Brazil’s Difficult Gamble With the Amazon

With most of the world’s largest rainforest located within its borders, Brazil is center stage in global debates and efforts regarding environmental preservation. As an in-depth and visually stimulating NPR photo essay shows, the country is faltering in its commitment to protect this vital natural resource — though not for lack of trying; both the government and local vigilantes are fighting illegal loggers and ranchers.

But while the combined weight of government forces, grassroots resistance, and international support has helped vastly reduce the rate of deforestation, overall losses remain exceedingly high, with roughly 20 percent of the Amazon totally gone (and much more significantly degraded). Aside from the political, economic, and logistical challenges of trying to preserve such a vast expanse of wild forest, the country faces a moral dilemma:

It has happened a lot like the land rush in the American West did. Over the past few decades, the poor and dispossessed of other Brazilian states have been encouraged to move in. Trees quickly gave way to farms and cattle ranches. You either burn the forest or your starve.

So who can blame Brazil?

Its economy had been weak for so long and the forest looked green — as in money — much like it had for the U.S. Brazil now has the eighth-largest economy in the world. The economy is diverse, but a significant amount of it was built on the destruction of the rainforest. It allows Brazil to feed itself — and the world.
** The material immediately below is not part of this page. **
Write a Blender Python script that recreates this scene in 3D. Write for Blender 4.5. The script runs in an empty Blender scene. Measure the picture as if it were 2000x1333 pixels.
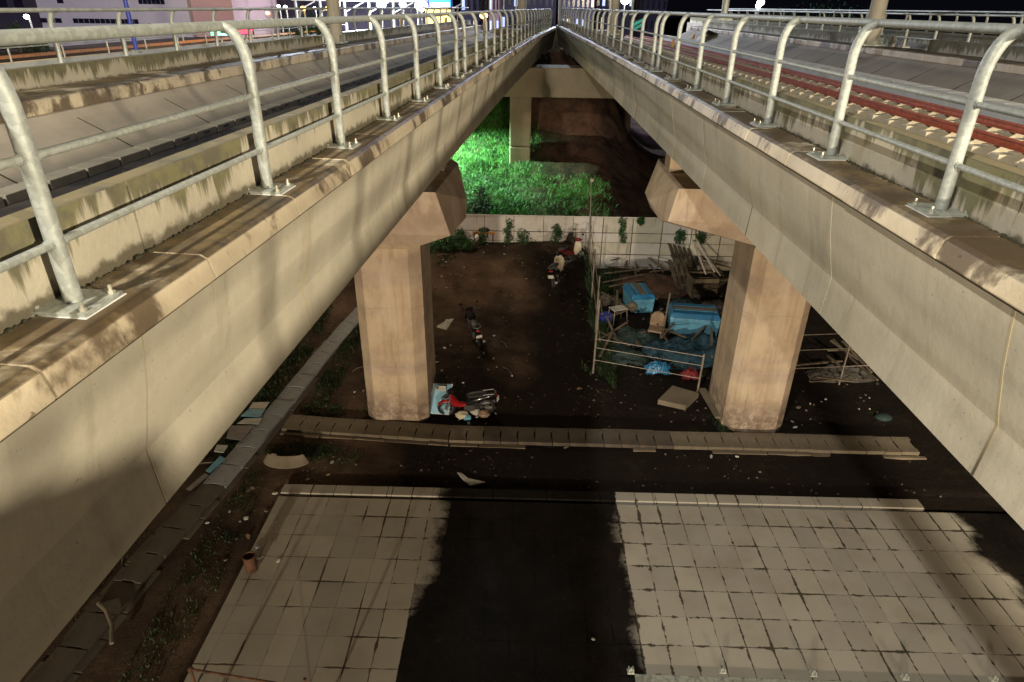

The NPR report recounts the experience of a poor farmer whose destruction of the forest is necessary to make a living. For many impoverished Brazilians, protecting the Amazon is a high minded but unpalatable option for their survival.

Most important is the fact that it is not just the country as a whole that needs the arable land, minerals, and lumber the Amazon has to offer: the entire planet is culpable, too. What can a large and developing country like Brazil do in the face of such pressures? After all, they are only following in the footsteps of the U.S., Europe, and other developed countries that had to tear down forests and plunder resources on their path to prosperity.

A similar challenge befalls other big and fast-developing countries like China and India; both are major polluters, yet each must industrialize rapidly, at great cost to their environments, if they are to elevate the standard of living of hundreds of millions of their citizens. Moreover, much of the pollutions comes from the Western manufacturers who have moved operations into their territory; thus, it is as much incumbent on the developed world to fight environmental degradation and climate change as it is on poorer countries.

After all, whether it is the Amazon, or any other ecosystem, the impact of diminishing natural resources and excess pollution will be felt by all of humanity, regardless of whose borders the damage takes place. There must be a concerted international effort to not only pool together as many resources as possible in this fight, but to orient the global economic system away from ceaseless consumption and the practice of outsourcing of polluting activities beyond the range of regulations and public scrutiny.

If you want to understand the moral complexities of trying to protect the environment without harming some of the world’s most vulnerable people, please take the time to check out the above-hyperlinked report. It also offers dramatic visual data of just how extensive the damage has already been — a clear warning of how quickly and completely the paradigm shift must come.